The thing about the first two Vacation movies is you get to see Clark in the wild. Clark on the road, his plans falling apart across America and then in European Vacation he’s Clark, the ugly American. But in Christmas Vacation, we get to see Clark at home. His kingdom. And not only that, but we get to see Clark as an outlier. You’ve got his parents and in-laws visiting, then next door you’ve got the iconic Margo and Todd, the yuppie couple you know just had to give up their apartment in the city so he could be closer to the office and they feel so superior to their neighbors because they eat sushi and go jogging and other circa 1989 yuppie stuff. Clark, on the other hand, is just a guy. He definitely has a mug that says “#1 dad” that he tells the kids nobody else gets to drink from. That, and he takes things way too far.

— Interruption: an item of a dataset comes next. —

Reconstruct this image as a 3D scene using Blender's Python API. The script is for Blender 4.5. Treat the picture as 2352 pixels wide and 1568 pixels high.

The Christmas lights, for example.
I’m not a dad…unless you count my pets. I know a lot of people my age that are dads, and in some ways, they all have a little Clark in them. But Clark really represents a certain kind of dad and in Christmas Vacation, he’s one of the last true representations of them in movies. The Boomer dad. The guy who came of age when the culture shifted and things really did change with everything from Civil Rights to the anti-war movement, but who will feel out of place with the changing times in the decades to come as soon as the credits roll on Christmas Vacation.
The thing about great Christmas movies is that they’re often so much about nostalgia. It’s a Wonderful Life or White Christmas or you think that the idea that Die Hard is a Christmas movie originated with you because you caught it on cable in 1995 on Christmas morning and thought, by God, this is a Christmas film! So now you watch it every year around this time. There’s a lot of nostalgia in Christmas Vacation. Just see Clark watching old films of his family during the holidays when he was a kid. But watching it now vs. watching it 20 or 30 years ago, there’s a different sort of nostalgia there. It’s the sort of nostalgia I feel listening to that new Bruce Springsteen album. It’s simple and sweet and a little delusional. Bruce isn’t a soul singer the way Clark can’t ever get close to having his perfect plans work out. But I appreciate the way they tried. The results might be a little silly (Sorry Bruce), but you walk away feeling thankful they had the best intentions.
This is great. I definitely have some Clark Griswold in me as a dad who plans things for the family and loses it for a moment when they go awry. I also have a good friend who's watched Christmas Vacation enough times that we could recite every line in the movie. When I watched it last week, Clark saying that Christmas means something different to everyone, and now he knows what it means to him hit me harder. But when his coworker says "You're the last true family man", it feels like that is the real thesis statement of the movie.